Conversely, if customers don’t value what you’re selling, they are not going to buy it, and the business won’t make a profit. And businesses that don’t make a profit for a long time don’t tend to stay in business for a long time. That is a shame for many reasons, not the least of which is that the business won’t get a fighting chance to have its intended impact in the world.


Impact is the difference your business makes in the world. If you have a clear purpose for your business (as articulated in your vision, mission, and core values), you’ll find clues to your intended impact there. As in, why does your business exist? In some way, it exists to solve a problem, and in doing so, it makes people’s lives better. And making people’s lives better makes the world better. 

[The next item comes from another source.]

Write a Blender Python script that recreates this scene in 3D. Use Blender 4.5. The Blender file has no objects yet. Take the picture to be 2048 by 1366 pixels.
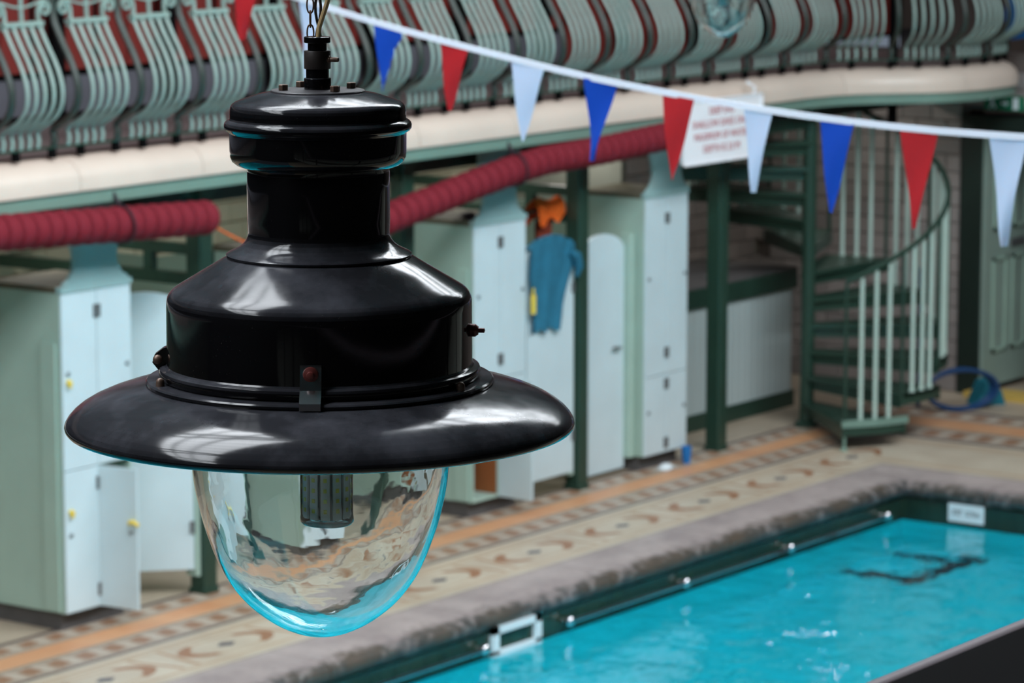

Impact doesn’t need to be a grandiose, save-the-world, black-tie acceptance speech sort of thing. No lives, or whales, or trees need to be saved by your business in order to make a significant impact. But to be successful in this day and age, your business does need to make some positive impact on your community, or your industry, or your employees, or your other stakeholders, or something else, or any combination of those.

Why? Because in today’s world, meaning is currency, and meaning comes from impact. Meaning is no longer a nice-to-have. More and more, customers want a reason to do business with you that extends beyond the nuts and bolts of your product or service. Your employees want to be part of something bigger than themselves, bigger than the business. And most important, as a business owner, if you can’t answer the question what’s it all for? with something that involves impact separate from profit, there will be a void in your life—and in your business. 


Joy is the simplest of the three measures of success, but oftentimes the hardest to achieve. Does your business make you happy? Does your business make your life better? 

Michael Gerber highlighted this concept so well in his classic book The E-Myth. In it, he writes that many small business owners get into business because they love what the business sells, but they end up hating the business soon after. For example, a talented cake maker might open their own bakery because they love baking cakes, not realizing that once you’re running a business, baking cakes becomes the least of your worries. With everything else involved in running the business, they end up hating what they once loved to do, and unhappy in business and in life. This is a tale repeated often by small business owners everywhere.

So even if your business is making a profit and an impact, if it’s not making you happy—if you’re not deriving any joy from your business—then what’s the point?

Aristotle got it right when he said that “happiness is the meaning and purpose of life: the whole aim and end of human existence.” Running a business is a huge part of your human existence—if it doesn’t make you happy, your life will be unhappy. That’s no fun.

The concept of joy in business goes further. It extends to your employees. Are they happy to work for your business? It extends to your customers. Are they happy to do business with you? It extends to all stakeholders of the business—investors, suppliers, community members, and so on. But it all starts with the business owner—if you’re not happy, it’s hard for your business to make others happy. Joy is like leadership: you can’t fake it for long. 

Perhaps you use different measures of success in your business, and that’s great—you should do whatever works for you and your business. But for me, and the businesses I work with, prioritizing, creating, and measuring profit, impact, and joy are essential on the path to business success.